Spirit Kartini dan Cita-Cita Besarnya

Oleh :
Saidah Marifah Mz
Sekretaris Umum HMI Komisariat FITK

R. A. Kartini merupakan salah satu Pahlawan Nasional yang menggelorakan emansipasi perempuan. Dia merupakan perempuan ningrat (bangsawan) yang mengobarkan semangatnya untuk menyuarakan tentang emansipasi perempuan. Saat Kartini berumur 12 tahun, ia ingin sekali melanjutkan pendidikannya hingga tinggi, akan tetapi setelah lulus dari sekolah dasar, keinginannya tersebut ditantang keras oleh orang tuanya, karena saat itu adat istiadat orang jawa apalagi perempuan tidak memiliki hak untuk mengecam pendidikan tinggi, bahkan memiliki hak berpendapat.

Akibat mendapat larangan dari orang tuanya, ia merasa sedih hati karena harus memendam keinginanya untuk melanjutkan pendidikan, serta mengubur dalam cita-cinya, yakni Dokter. Adat istiadat di Jawa saat itu ialah perempuan berumur 12 tahun itu sudah waktunya untuk dipingit dan dinikahkan. Tidak hanya dalam hal pendidikan mereka tidak boleh menentukan pilihan, namun memilih pasangan hidup pun mereka tidak berhak untuk memilih pujaan hati mereka. Sungguh miris, R. A Kartini dan para perempuan lainnya dipingit hingga tiba saatnya untuk dinikahkan.

Namun, semangat seorang Kartini untuk belajar tidak padam begitu saja. Saat dia dipingit, dia sering berkomunikasi dengan sahabatnya yang berada di Belanda. Sahabatnya itu bernama Rosa Abendanon, Kartini diceritakan tentang kemajuan pemikiran para perempuan di negaranya, bahkan mereka memiliki hak yang sama seperti dengan laki-laki. Hal itu membuat Kartini menyadari bahwa betapa tertinggalnya perempuan sebangsanya, Indonesia.

Sejak saat itu, dia pun berkeinginan dan bertekad untuk memajukan perempuan sebangsanya, Indonesia. Dan ia berpikir bahwa langkah untuk memajukan para perempuan itu dapat dicapai melalui pendidikan. Untuk merealisasikan keinginan atau cita-citanya itu, Kartini memulainya dengan mendirikan sebuah sekolah untuk para perempuan di daerahnya, Jepara. Sistem pembelajaran yang diberikan di Sekolah tersebut, ialah menjahit, menyulam, memasak dan lain sebagainya. Semuanya itu Kartini lakukan dengan ikhlas dan tidak meminta bayaran alias memberikannya dengan Cuma-Cuma.

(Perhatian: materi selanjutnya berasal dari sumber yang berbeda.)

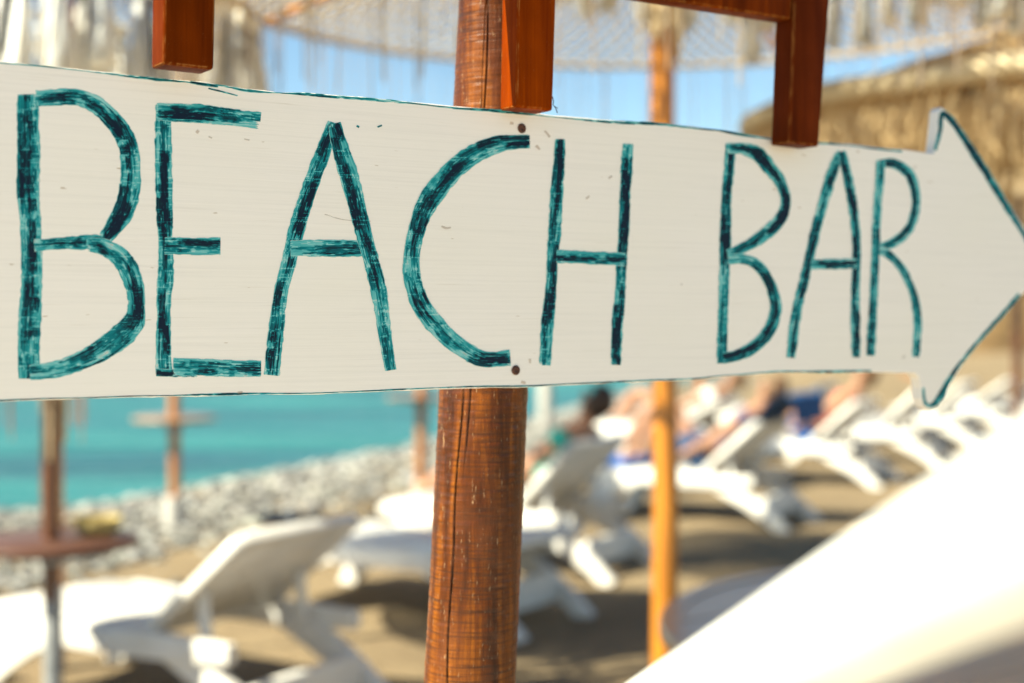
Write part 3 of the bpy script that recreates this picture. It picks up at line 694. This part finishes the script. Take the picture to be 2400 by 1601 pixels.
# ropes hanging at the first pole
mb = MB()
for k in range(14):
    a = random.uniform(0, 6.28); r = random.uniform(.03, .045); z1 = random.uniform(.95, 1.25)
    mb.tube([(r * math.cos(a), r * math.sin(a), 2.3), (r * 1.1 * math.cos(a), r * 1.1 * math.sin(a), 1.7), (r * math.cos(a), r * math.sin(a), z1)], [.008, .008, .006], 5)
mb.build('rope_wrap', M['net'], u1)
for q in (-.20, -.155, -.13, .10, .135, .42):
    mb = MB()
    for k in range(5):
        dx = random.gauss(0, .014); mb.tube([(q * .6, -.05, 2.95), (q + dx * .6, -.1, 1.8), (q + dx * 1.6, -.1, random.uniform(1.02, 1.3) if q < .3 else 1.4)], [.004, .004, .0025], 4)
    mb.build('hanging_cord', M['redthread'], u1)
u2 = parasol('parasol', PX(400, 9.8), 9.8, 'orange pole parasol with a round table and a white base among the pebbles', g_par, 1.1, 2.42, .38, M['orangepole'], .040, fringe=260, table=(.77, .285, M['palewood']), base=.22, flen=.3)
u3 = parasol('parasol', PX(966, 11.8), 11.8, 'parasol on an orange pole by the water just left of the sign pole', g_par, 1.1, 2.42, .38, M['orangepole'], .045, fringe=260, table=(.80, .285, M['palewood']), base=.1, flen=.3)
u4 = parasol('parasol', PX(1252, 18.5), 18.5, 'far parasol on a white footed pole just right of the sign pole', g_par, 1.1, 2.5, .38, M['orangepole'], .05, fringe=200, base=.7, flen=.3)
u5 = parasol('parasol', PX(1608, 16), 16, 'far orange pole parasol seen right behind the honey coloured pole', g_par, 1.15, 2.5, .38, M['orangepole'], .05, fringe=200, table=(.5, .3, M['orangepole']), flen=.3)
u6 = parasol('parasol', PX(2335, 12.5), 12.5, 'brown pole parasol beyond the point of the arrow', g_par, 1.2, 2.45, .42, M['darkpole'], .045, fringe=300, flen=.4)
u7 = parasol('parasol', PX(2120, 19), 19, 'far parasol beyond the arrow head in front of the brown slope', g_par, 1.2, 2.5, .42, M['orangepole'], .05, fringe=240, table=(.7, .3, M['orangepole']), flen=.35)
parasol('parasol', PX(127, 5.9), 5.9, 'hidden parasol added in line behind the dark pole to shade the sand', g_par, .84, 2.18, .2, M['orangepole'], .034)  # shade caster added out of sight behind the dark pole
parasol('parasol', PX(1030, 7.6), 7.6, 'hidden parasol added in line behind the sign pole to shade the sand', g_par, 1.15, 2.30, .12, M['orangepole'], .034)  # added only for its shadow, hidden by the sign and its pole
uy = parasol('parasol', PX(1525, 4.5), 4.5, 'honey coloured pole parasol with net canopy and long thread fringe behind the sign', g_par, 1.5, 2.51, .50, M['yellowpole'], .041, fringe=260, net=(24, 140, .0072), ph=.35, flen=.5)
parasol('parasol', -1.42, 2.5, 'unseen net parasol added left of the view to shade the round plank table', g_par, 1.0, 2.5, .35, M['orangepole'], .034)  # out of view, added to throw shade over the plank table
M['thatch'] = var_mat('golden_thatch', (0.80, 0.60, 0.34), (0.58, 0.40, 0.2), (30, 30, 4), 0.9)
M['lit_band'] = var_mat('lit_band_straw', (0.66, 0.55, 0.37), (0.5, 0.38, 0.22), (8, 8, 60), 0.9, bstr=0.4)  # sunlit tone put into the ring's own colour
tx_, ty_, tR, tz_, trise = 2.34, 5.2, 1.44, 2.14, .5
ut = empty('thatched_parasol', (tx_, ty_, 0), 'straw thatched parasol with ragged hanging straw at the upper right above the arrow head', 'parasol', g_par)
mb = MB(); mb.tube([(0, 0, -.05), (0, 0, 1.3), (0, 0, tz_ + trise)], [.045, .044, .04], 18); mb.build('pole', M['darkpole'], ut)
for a in spread(8):
    mb = MB(); mb.tube([(.05 * math.cos(a), .05 * math.sin(a), tz_ + trise - .05), (tR * .98 * math.cos(a), tR * .98 * math.sin(a), tz_ - .03)], [.022, .016], 8); mb.build('rib', M['darkpole'], ut)
mb = MB(); mb.lathe([(tR, 0), (tR * .66, trise * .36), (tR * .33, trise * .69), (.04, trise), (.01, trise + .02)], 48); o = mb.build('roof', M['thatch'], ut); o.location.z = tz_
mb = MB(); mb.tube([((tR + .02) * math.cos(a), (tR + .02) * math.sin(a), .006 * math.sin(a * 11)) for a in np.linspace(0, 2 * math.pi, 97)], .036, 10, False); o = mb.build('lit_edge_band', M['lit_band'], ut); o.location.z = tz_ + .03  # pale ring added to stand for the sunlit band of the roof
mb = MB()
for _ in range(2600):
    a = random.uniform(0, 6.283); f0 = random.uniform(.06, .82); f1 = f0 + random.uniform(.12, .26); rr = [tR * f0, tR * (f0 + f1) / 2, tR * f1]
    da = random.gauss(0, .03)
    mb.tube([(r_ * math.cos(a + da * k), r_ * math.sin(a + da * k), trise * (1 - r_ / tR) + (.008, .03, .02)[k] + random.uniform(0, .012)) for k, r_ in enumerate(rr)], [.003, .0045, .002], 3, False)
o = mb.build('thatch', M['thatch'], ut); o.location.z = tz_; o['kind'] = 'stuff'
mb = MB()
for _ in range(2400):
    a = random.uniform(0, 6.283); r0 = tR * random.uniform(.93, 1.02); l = random.uniform(.12, .27) * (1 + .35 * math.sin(a * 9) * math.sin(a * 4)); da = random.gauss(0, .012); dr_ = random.gauss(.01, .02)
    mb.tube([(r0 * .96 * math.cos(a), r0 * .96 * math.sin(a), .03), ((r0 + dr_) * math.cos(a), (r0 + dr_) * math.sin(a), -l * .4), ((r0 + dr_ * 1.6) * math.cos(a + da), (r0 + dr_ * 1.6) * math.sin(a + da), -l)], [.004, .004, .002], 3, False)
o = mb.build('straw_fringe', M['thatch'], ut); o.location.z = tz_; o['kind'] = 'stuff'
# tassels gathered under the honey parasol's canopy
zr = uy.location.z
def hang(u, v, Y, mesh, sc=1.0):
    t_ = bpy.data.objects.new('tassel', mesh); COL.objects.link(t_); t_.parent = uy
    t_.location = (PX(u, Y) - uy.location.x, Y - uy.location.y, PZ(v, Y) - uy.location.z + .34 * sc); t_.scale = (sc * 1.15, sc * 1.15, sc); t_.rotation_euler = (0, 0, random.uniform(0, 6))
for (u, v, Y, sc) in ((1300, 20, 5.3, .8), (1345, 34, 5.2, .8), (1395, 22, 5.3, .8), (1690, 78, 5.2, .9), (1725, 104, 5.1, .9), (1758, 88, 5.2, .9), (1915, 84, 5.3, .6), (1985, 104, 5.2, .7), (2040, 56, 5.3, .6),
                      (2105, 22, 4.9, .9), (2160, 28, 4.9, .9), (2205, 36, 4.8, .9), (2260, 24, 4.8, .9), (2300, 70, 4.7, .9), (2340, 84, 4.7, .9), (1480, 18, 4.6, .8), (1580, 24, 4.7, .8)):
    hang(u, v, Y, random.choice(TASS), sc)
mb = MB()
for k in range(26):
    a = random.uniform(0, 6.28); r = random.uniform(.044, .062)
    mb.tube([(r * .8 * math.cos(a), r * .8 * math.sin(a), 2.75), (r * math.cos(a), r * math.sin(a), 2.45), (r * 1.05 * math.cos(a), r * 1.05 * math.sin(a), random.uniform(2.26, 2.38))], [.011, .012, .008], 5)
mb.build('rope_wrap', M['net'], uy)

# ------------------------------------------------------------------ sun loungers
H = Vector((0.84, -0.545, 0)).normalized()          # foot -> head on the ground
def sweep(mb, pts, wid, thk):                        # rectangular bar along pts in the local xz plane, thk across y
    pts = [Vector(p) for p in pts]; rows = []
    for i, p in enumerate(pts):
        d = (pts[min(i + 1, len(pts) - 1)] - pts[max(i - 1, 0)]).normalized(); n = Vector((-d.z, 0, d.x)); w = wid[i] if hasattr(wid, '__len__') else wid
        b = len(mb.v); y = p.y
        mb.v += [tuple(p + n * w / 2 + Vector((0, thk / 2, 0))), tuple(p + n * w / 2 - Vector((0, thk / 2, 0))), tuple(p - n * w / 2 - Vector((0, thk / 2, 0))), tuple(p - n * w / 2 + Vector((0, thk / 2, 0)))]
        rows.append(b)
    for a, b in zip(rows, rows[1:]):
        for k in range(4): mb.f.append((a + k, a + (k + 1) % 4, b + (k + 1) % 4, b + k))
    mb.f.append(tuple(rows[0] + k for k in (3, 2, 1, 0))); mb.f.append(tuple(rows[-1] + k for k in range(4)))
def make_lounger():
    r = empty('sun_lounger', (0, 0, 0), 'x', 'sun lounger')
    for s in (-1, 1):
        mb = MB(); sweep(mb, [(0.02, .33 * s, .335), (.2, .33 * s, .35), (.7, .33 * s, .345), (1.0, .33 * s, .36), (1.38, .33 * s, .375)], [.07, .115, .10, .115, .08], .05); mb.build('side_rail', M['plastic'], r, True, .012)
        mb = MB(); sweep(mb, [(.52, .33 * s, .325), (.36, .33 * s, .30), (.22, .33 * s, .22), (.12, .33 * s, .1), (.06, .33 * s, -.02)], [.04, .15, .17, .12, .09], .055); mb.build('leg', M['plastic'], r, True, .012)
        mb = MB(); sweep(mb, [(1.02, .305 * s, .34), (1.18, .305 * s, .30), (1.36, .305 * s, .19), (1.50, .305 * s, .08), (1.60, .305 * s, -.02)], [.05, .13, .115, .095, .09], .05); mb.build('leg', M['plastic'], r, True, .012)
    mb = MB(); mb.box(1.40, 1.445, -.28, .28, .08, .25); mb.build('crossbar', M['plastic'], r, True, .012)
    mb = MB(); mb.box(0.02, .065, -.305, .305, .29, .40); mb.build('end_bar', M['plastic'], r, True, .012)
    mb = MB()
    for k in range(12):
        x = .075 + k * .074; mb.box(x, x + .066, -.302, .302, .383, .405)
    mb.box(.07, .95, -.301, .301, .375, .387)
    mb.build('seat', M['plastic'], r, True, .006, 1)
    mb = MB()
    for s in (-1, 1): mb.box(0, .88, s * .30 - .028, s * .30 + .028, -.02, .03)
    mb.box(.84, .90, -.30, .30, -.018, .034)
    for k in range(11):
        x = .03 + k * .074; mb.box(x, x + .066, -.275, .275, 0, .022)
    mb.box(.02, .85, -.274, .274, -.008, .004)
    o = mb.build('backrest', M['plastic'], r, True, .008, 1); o.location = (.97, 0, .40)
    for s in (-1, 1):
        mb = MB(); sweep(mb, [(1.02, .25 * s, .36), (1.30, .25 * s, .36)], .03, .03); mb.build('support', M['plastic'], r, True, .005, 1)
    return r
proto = make_lounger(); first = [True]
g_l = 'white resin sun loungers in a slanting row on the beach'
RS = Vector((-H.y, H.x, 0))
lounger_at = {}; LZ = 0.86
def place(key, nh, theta, label, hd=None):
    h = Vector(H) if hd is None else Vector((math.cos(hd), math.sin(hd), 0))
    rs = Vector((-h.y, h.x, 0))
    o = proto if first[0] else copy_tree(proto); first[0] = False
    base = Vector((nh[0], nh[1], 0)) + rs * .33 - h * .97
    zc = float(ground_z(np.array(base.x + h.x * .8), np.array(base.y + h.y * .8)))
    o.location = (base.x, base.y, zc); o.rotation_euler = (0, 0, math.atan2(h.y, h.x)); o.scale = (1, 1, LZ)
    tag(o, label, 'sun lounger', g_l)
    for ch in o.children:
        if ch.name.startswith('backrest'): ch.rotation_euler = (0, -R(theta), 0)
        if ch.name.startswith('support'):
            ch.location = (.0, 0, .0)
        if key == 'A' and ch.name.startswith('backrest'): ch.scale.x = .68
    lounger_at[key] = (o, theta); return o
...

Demi cita-cita mulianya itu, Kartini memiliki rencana untuk mengikuti Sekolah Guru di Negeri Belanda, supaya dia bisa menjadi pendidik yang lebih baik. Karena kepintarannya dia berhasil mendapatkan beasiswa dari pemerintah Belanda, namun keinginan dan rencananya itu tidak dapat terwujud karena larangan keras dari orang tuanya. Cara mencegah kepergiaanya, orang tuanya pun memaksanya untuk menikah dengan seorang Bupati Rembang, yakni Raden Adipati Joyodiningrat.

Rintangan dan halangan datang silih berganti tidak membuat Krtini menyerah dan putus asa, bahkan pernikahan sekalipun. untuk mewujudkan mimmpinya demi menyelamatkan hakhak perempuan Indonesia. Seusai menikah, dia tetap mendirikan sekolah di Rembang di samping sekolah yang telah didirikannya sebelum menikah. Apa yang telah dilakukannya mendapatkan hasil dan respon yang baik, sehingga banyak perempuan-perempuan mengikuti jejaknya dengan mendirikan “Sekolah Kartini” di tempat mereka masing-masing. Seperti di Semarang, Surabaya, Yogyakarta, Malang, Madiun, dan Cirebon.

Semasa hidupnya, Kartini sangat pandai bergaul dan menyukai hal tersebut. Dia memiliki banyak teman baik di dalam negeri maupun di Eropa khususnya di negeri Belanda, bangsa yang sedang menjajah Indonesia saat itu. Dia sering mencurahkan isi hatinya tentang keinginannya memajukan perempuan negerinya kepada para sahabatnya. Selain itu, dia sering mengirimkan surat kepada teman-temannya di belanda, yang isi suratnya mengungkapkan spirit dan cita-cita besar Kartini untuk menjunjung persamaan hak antara kaum perempuan dan kaum laki-laki.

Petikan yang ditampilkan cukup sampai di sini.